Where is this coming from? Making groundedness count in the evaluation of Document VQA models
Armineh Nourbakhsh, Siddharth Parekh, Pranav Shetty, Zhao Jin, Sameena Shah, Carolyn Rose
TL;DR
The paper identifies a gap in DocVQA evaluation: standard metrics like ANLS ignore whether answers are semantically typed and explicitly grounded in the input document. It introduces SMuDGE, a configurable composite metric combining a multimodal grounding score $g_i$ and a type-aware surface similarity score $m_i$ via $s_i = \alpha m_i + (1-\alpha) g_i$, with $g_i$ computed from bounding-box localization and $m_i$ guided by output type, including a numeric-tolerant, textual, and hybrid handling. Across DocVQA, InfographicVQA, MP-DocVQA, and DUDE, SMuDGE better aligns with human judgments and model calibration, producing meaningful leaderboard re-rankings that emphasize grounded and well-calibrated outputs; an optimal balance near $\alpha \approx 0.25$ is reported. The results suggest that grounding-aware evaluation can promote more robust, trustworthy document understanding models and guide improvements beyond surface similarity alone.
Abstract
Document Visual Question Answering (VQA) models have evolved at an impressive rate over the past few years, coming close to or matching human performance on some benchmarks.
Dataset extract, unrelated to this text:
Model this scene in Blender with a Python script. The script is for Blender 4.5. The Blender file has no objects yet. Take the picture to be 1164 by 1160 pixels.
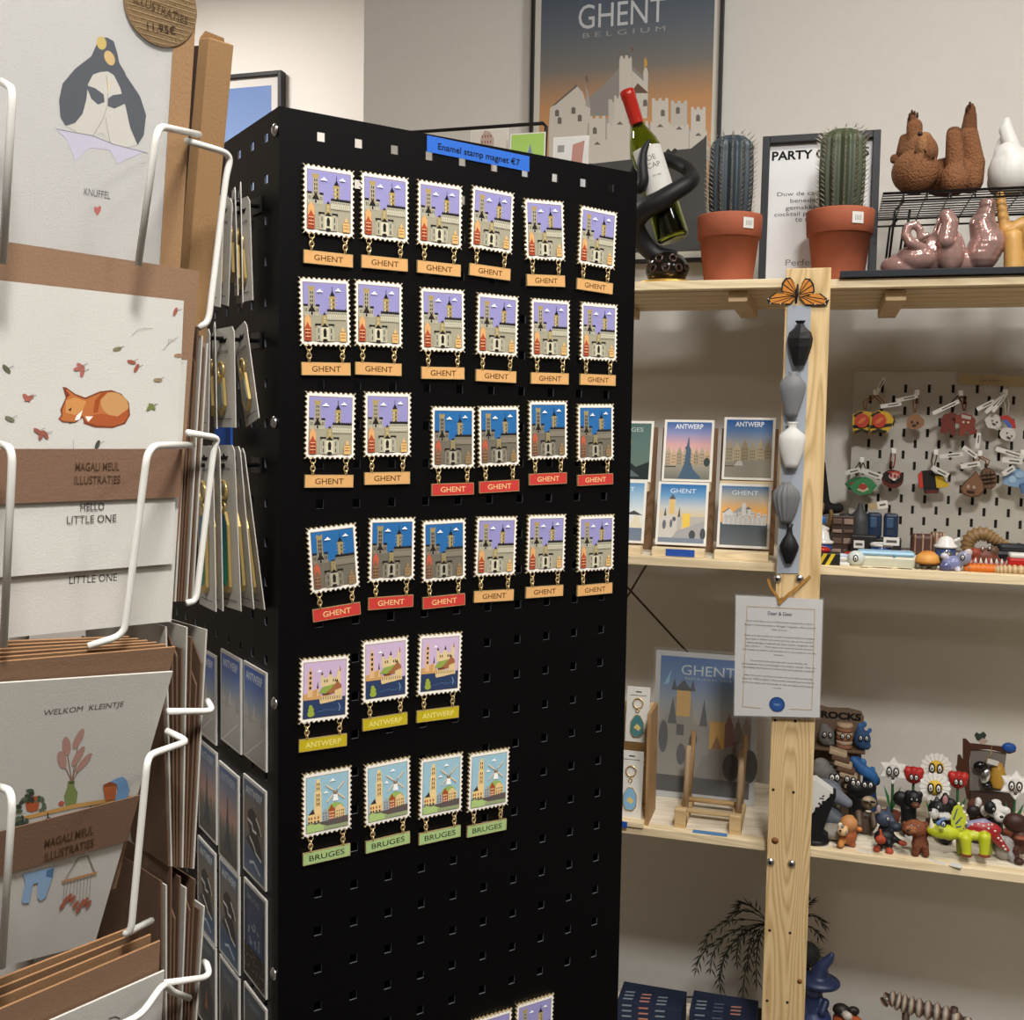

We argue that common evaluation metrics used by popular benchmarks do not account for the semantic and multimodal groundedness of a model's outputs. As a result, hallucinations and major semantic errors are treated the same way as well-grounded outputs, and the evaluation scores do not reflect the reasoning capabilities of the model. In response, we propose a new evaluation methodology that accounts for the groundedness of predictions with regard to the semantic characteristics of the output as well as the multimodal placement of the output within the input document. Our proposed methodology is parameterized in such a way that users can configure the score according to their preferences. We validate our scoring methodology using human judgment and show its potential impact on existing popular leaderboards. Through extensive analyses, we demonstrate that our proposed method produces scores that are a better indicator of a model's robustness and tends to give higher rewards to better-calibrated answers.